Highway Congestion Is Costing Businesses Real Money

Photo courtesy of Wikimedia Commons
Photo courtesy of Wikimedia Commons

Drive through Chicago, St. Louis or any other major urban area during a weekday morning and evening and you can see first-hand what increased road congestion looks like. It’s a real problem and now the US Department of Transportation says it is costing US businesses real money.

How much money? According to the National Freight Strategic Plan that was released earlier this month, road congestion is costing the trucking industry an estimated $27 billion in lost time and extra fuel costs.

Effects Felt Through the Supply Chain

Those extra costs eventually make their way down the supply chain to consumers. Shipping delays caused by congested highways add billions in costs to consumers that purchase items that are stuck in traffic.

According to the Transportation Department report, the cost of congestion per year — which includes both trucking and passenger cars that are stuck on highways that resemble parking lots during peak periods — is an estimated $1 trillion. To put that into perspective, that’s about seven cents out of every $1 spent in the US each year.

Bad News/Bad News

In 2011, about 10% of all of the nation’s 161,000 miles of highways — which includes the 47,000-mile Interstate Highway System — were regularly affected by traffic delays. And that figure is expected to jump to 34% by 2040 if no improvements are made, according to the report.

At any given moment, about 13,500 miles of highways are essentially always operating below the posted speed limits. And another 8,700 of the nation’s highways are experiencing stop-and-go conditions.

Problems Identified

The report identified six major trends that negatively impact the nation’s ability to move products efficiently over its highways. These include continual growth in freight tonnage year after year, underinvestment in the freight system, challenges in planning and implementing freight projects, continued need to address safety concerns, increased global competition, and a reluctance to deploy new technologies.

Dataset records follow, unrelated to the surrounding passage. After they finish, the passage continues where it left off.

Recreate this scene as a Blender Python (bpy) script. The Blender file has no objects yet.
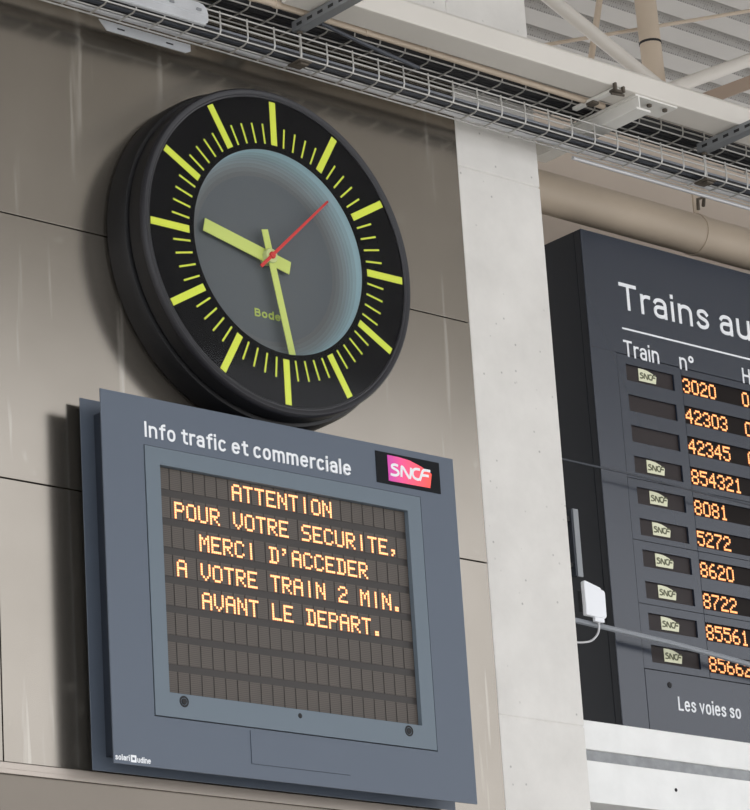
import bpy, math, random
from mathutils import Vector, Matrix
random.seed(7)
scene = bpy.context.scene
COL = scene.collection
PI = math.pi

# ------------------------------------------------------------------ helpers
def lin(c):
    return tuple(((v / 255) / 12.92 if v / 255 <= .04045 else ((v / 255 + .055) / 1.055) ** 2.4) for v in c)

def mat(name, rgb, rough=.5, metal=0., spec=.5, coat=0., coat_rough=.1, noise=None, bump=None, emit=None, strength=1.):
    """noise = (scale, amount, detail): gentle mottling of the colour; bump = (scale, strength)."""
    m = bpy.data.materials.new(name); m.use_nodes = True
    nt = m.node_tree; b = nt.nodes['Principled BSDF']
    c = lin(rgb) + (1,)
    b.inputs['Base Color'].default_value = c
    b.inputs['Roughness'].default_value = rough
    b.inputs['Metallic'].default_value = metal
    b.inputs['Specular IOR Level'].default_value = spec
    b.inputs['Coat Weight'].default_value = coat
    b.inputs['Coat Roughness'].default_value = coat_rough
    if emit:
        b.inputs['Emission Color'].default_value = lin(emit) + (1,)
        b.inputs['Emission Strength'].default_value = strength
    tc = nt.nodes.new('ShaderNodeTexCoord')
    if noise:
        n = nt.nodes.new('ShaderNodeTexNoise'); n.inputs['Scale'].default_value = noise[0]
        n.inputs['Detail'].default_value = noise[2] if len(noise) > 2 else 6
        nt.links.new(tc.outputs['Object'], n.inputs['Vector'])
        r = nt.nodes.new('ShaderNodeMapRange')
        r.inputs[1].default_value = .3; r.inputs[2].default_value = .7
        r.inputs[3].default_value = 1 - noise[1]; r.inputs[4].default_value = 1 + noise[1] * .5
        nt.links.new(n.outputs['Fac'], r.inputs[0])
        mx = nt.nodes.new('ShaderNodeMix'); mx.data_type = 'RGBA'; mx.blend_type = 'MULTIPLY'
        mx.inputs[0].default_value = 1; mx.inputs[6].default_value = c
        nt.links.new(r.outputs[0], mx.inputs[7]); nt.links.new(mx.outputs[2], b.inputs['Base Color'])
    if bump:
        n2 = nt.nodes.new('ShaderNodeTexNoise'); n2.inputs['Scale'].default_value = bump[0]; n2.inputs['Detail'].default_value = 5
        nt.links.new(tc.outputs['Object'], n2.inputs['Vector'])
        bp = nt.nodes.new('ShaderNodeBump'); bp.inputs['Strength'].default_value = bump[1]; bp.inputs['Distance'].default_value = .01
        nt.links.new(n2.outputs['Fac'], bp.inputs['Height']); nt.links.new(bp.outputs[0], b.inputs['Normal'])
    return m

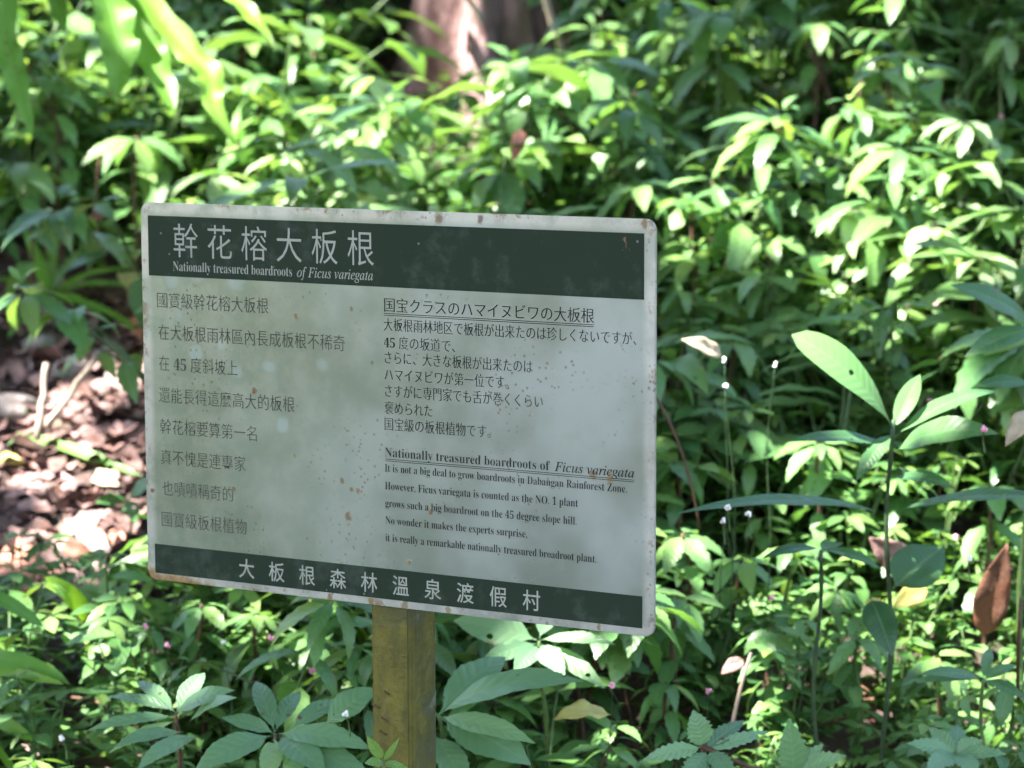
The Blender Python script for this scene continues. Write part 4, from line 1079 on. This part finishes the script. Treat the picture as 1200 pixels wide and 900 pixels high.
for i, (tx, ty, w, dy, tn) in enumerate(((1062, 872, 24, -.02, (.5, .7, 0)), (1088, 852, 20, .04, (.6, .6, .1)), (1152, 868, 26, .0, (.6, .7, 0)), (1122, 850, 22, .06, (.4, .6, 0)), (1085, 905, 30, -.06, (.5, .6, 0)), (1145, 910, 30, -.06, (.5, .7, 0)), (1180, 885, 22, -.03, (.4, .6, 0)))):
    p.leaf(B(1120, 884), B(tx, ty, dy), w, up=(0, -.7, .8), arch=.25, tint=tn, **k_)
Yb = 3.1
p = Plant('thin_stemmed_herb', 'thin-stemmed herb with slim dark leaves under the upright rusty leaf', 'herb', (P(1160, 900, Yb).x, Yb + .05))
p.root_stem(B(1152, 797), r0=.003)
for i, (tx, ty, w, dy, tn) in enumerate(((1076, 792, 20, -.04, (.3, .5, 0)), (1052, 806, 14, .05, (.3, .4, 0)), (1190, 780, 16, .02, (.4, .5, 0)), (1160, 760, 14, .06, (.5, .5, .1)), (1200, 820, 20, -.04, (.3, .5, 0)))):
    p.leaf(B(1152, 797), B(tx, ty, dy), w, up=(0, -.6, .9), arch=.3, tint=tn)

# strap-leaved plants at the left
Yb = 3.6
p = Plant('curled_blade_plant', 'single bright yellow-green curled blade on a thin stalk at the lower left', 'plant', (P(106, 830, Yb).x, Yb + .04))
p.root_stem(B(105, 724), r0=.004, r1=.003)
p.leaf(B(104, 728), B(50, 676, -.06), 26, up=(.3, -.8, .5), arch=.5, mat=M_strap, shape='strap', tint=(.9, .9, .8))
p.leaf(B(105, 722), B(118, 742, -.04), 24, up=(.2, -.8, .5), arch=.4, mat=M_strap, shape='strap', tint=(.8, .8, .6))
p = Plant('lance_leaved_seedling', 'seedling with two sunlit pointed leaves beside the sign\'s lower left corner', 'seedling', (P(130, 760, 3.65).x, 3.7))
Yb = 3.65
p.root_stem(B(125, 700), r0=.003)
p.leaf(B(112, 706), B(156, 650, .02), 22, up=(-.3, -.7, .6), arch=.2, tint=(.9, .9, .3))
p.leaf(B(142, 694), B(166, 650, .03), 26, up=(-.3, -.7, .6), arch=.2, tint=(.9, .9, .3))
p.leaf(B(125, 700), B(90, 690, .03), 20, up=(-.3, -.7, .6), arch=.2, tint=(.7, .7, .1))
p.stem([B(112, 706), B(125, 700), B(142, 694)], .002, .0015)
Yb = 3.4
p = Plant('strap_leaved_plant', 'strap-leaved plant with pale-edged blades entering from the left edge, lower part', 'plant', (P(-25, 850, Yb).x, Yb + .05))
p.root_stem(B(-22, 775), r0=.006)
p.leaf(B(-22, 768), B(78, 798, -.06), 26, up=(0, -.75, .7), arch=.25, mat=M_strap, shape='strap', tint=(.6, .9, .1))
p.leaf(B(-22, 785), B(76, 803, -.1), 14, up=(0, -.75, .7), arch=.15, mat=M_strap, shape='strap', tint=(.9, .9, .8))
p.leaf(B(-22, 840), B(40, 870, -.1), 20, up=(0, -.75, .7), arch=.3, mat=M_strap, shape='strap', tint=(.9, .9, .7))
p.leaf(B(-22, 690), B(50, 735, .0), 18, up=(0, -.75, .7), arch=.3, mat=M_strap, shape='strap', tint=(.3, .5, .0))
g = above(56, 360, .04)
Yb = g.y
p = Plant('strap_leaved_plant', 'clump of long arching straps above the bare litter left of the sign', 'plant', (g.x, g.y))
p.root_stem(B(56, 350), r0=.008, r1=.006)
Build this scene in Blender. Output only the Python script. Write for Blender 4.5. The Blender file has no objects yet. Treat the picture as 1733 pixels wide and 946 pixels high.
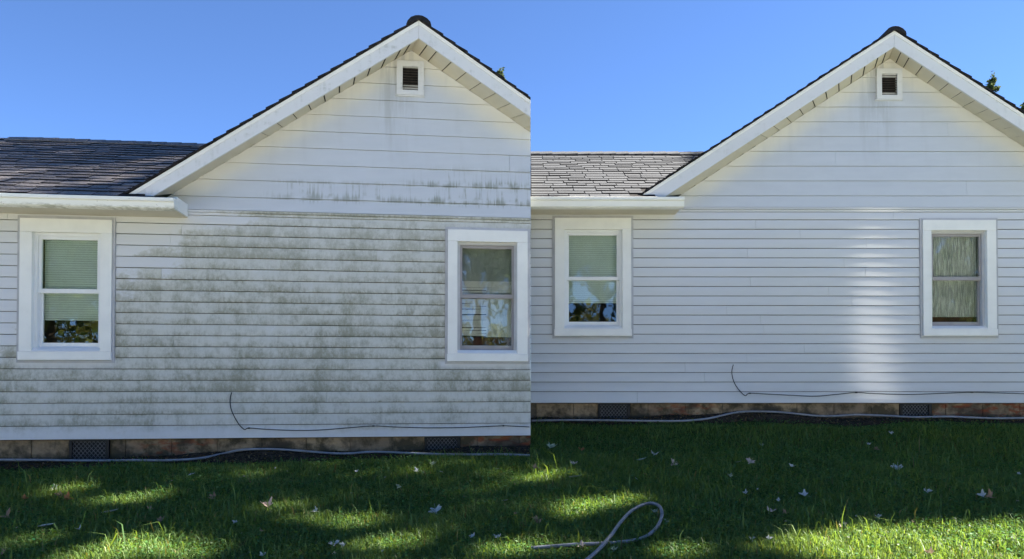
import bpy, bmesh, math, random
import numpy as np
from mathutils import Vector, Matrix
R = random.Random(7)
scene = bpy.context.scene
COL = scene.collection
rad = math.radians

# ------------------------------------------------------------------ camera
CAMZ, PITCH, FPX, W, H = 1.70, 0.016, 1300.0, 1733.0, 946.0
CX, HORIZON = 898.0, 645.0
CY = HORIZON - FPX * math.tan(PITCH)
cam_d = bpy.data.cameras.new('camera')
cam = bpy.data.objects.new('camera', cam_d)
COL.objects.link(cam)
cam.location = (0, 0, CAMZ)
cam.rotation_euler = (math.pi / 2 + PITCH, 0, 0)
cam_d.sensor_width = 36.0
cam_d.lens = 36.0 * FPX / W
cam_d.shift_x = -(CX - W / 2) / W
cam_d.shift_y = (CY - H / 2) / W
cam_d.clip_start, cam_d.clip_end = 0.1, 3000
scene.camera = cam

# ------------------------------------------------------------------ sky, sun, exposure
SUN_AZ, SUN_EL = rad(75), rad(45)          # clockwise from +Y (straight behind the houses)
SDIR = Vector((math.sin(SUN_AZ) * math.cos(SUN_EL), math.cos(SUN_AZ) * math.cos(SUN_EL), math.sin(SUN_EL)))
world = bpy.data.worlds.new('World')
scene.world = world
world.use_nodes = True
wn = world.node_tree.nodes
sky = wn.new('ShaderNodeTexSky')
sky.sky_type = 'NISHITA'
sky.sun_disc = False
sky.sun_elevation = SUN_EL
sky.sun_rotation = SUN_AZ
sky.air_density, sky.dust_density, sky.ozone_density = 0.75, 0.0, 8.0
sky.altitude = 3500
wn['Background'].inputs['Strength'].default_value = 0.05
world.node_tree.links.new(sky.outputs[0], wn['Background'].inputs['Color'])
sun_d = bpy.data.lights.new('sun', 'SUN')
sun_d.energy, sun_d.angle, sun_d.color = 5.0, rad(0.53), (1.0, 0.93, 0.82)
sun = bpy.data.objects.new('sun', sun_d)
COL.objects.link(sun)
sun.rotation_euler = SDIR.to_track_quat('Z', 'Y').to_euler()
scene.view_settings.view_transform = 'Standard'
scene.view_settings.look = 'None'
scene.view_settings.gamma = 1.0
scene.view_settings.exposure = 2.76

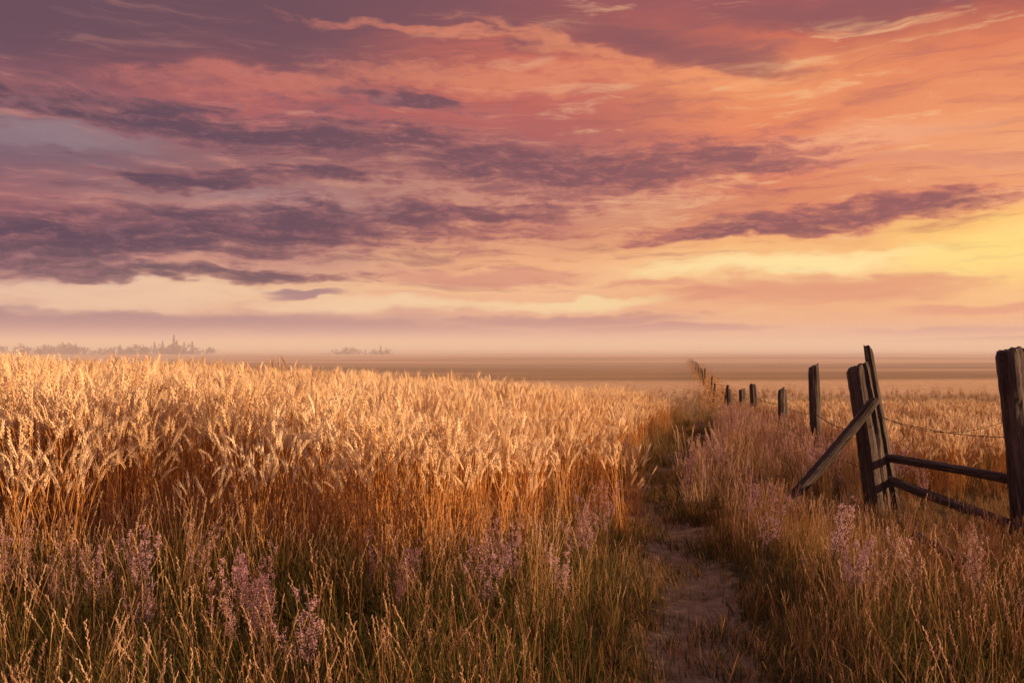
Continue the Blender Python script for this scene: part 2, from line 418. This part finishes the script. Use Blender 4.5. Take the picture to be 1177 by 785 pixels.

Offering Solutions to Improve

The Transportation Department report offered some recommendations to cut down on the country’s transportation congestion problem:

  • Implement new and better transit options
  • Reduce congestion to improve performance of the freight transportation system
  • Improve the safety, security and resiliency of the nation’s transportation system
  • Identify major trade gateways and multimodal national freight networks and corridors
  • Mitigate the impact of freight projects and movements on communities
  • Create greater intermodal connectivity to reduce the number of semi-trucks on the roads
  • Deploy more information technology solutions to increase efficiencies and reduce redundancies

“Our freight transportation network is an ever-changing system of systems,” the report stated in its Executive Summary. “While we wait for Congress to act on multi-year funding, US DOT, and other Federal agencies are working with State and local partners to apply innovative finance strategies, encourage public-private partnerships, and use existing grant programs to support freight movement.”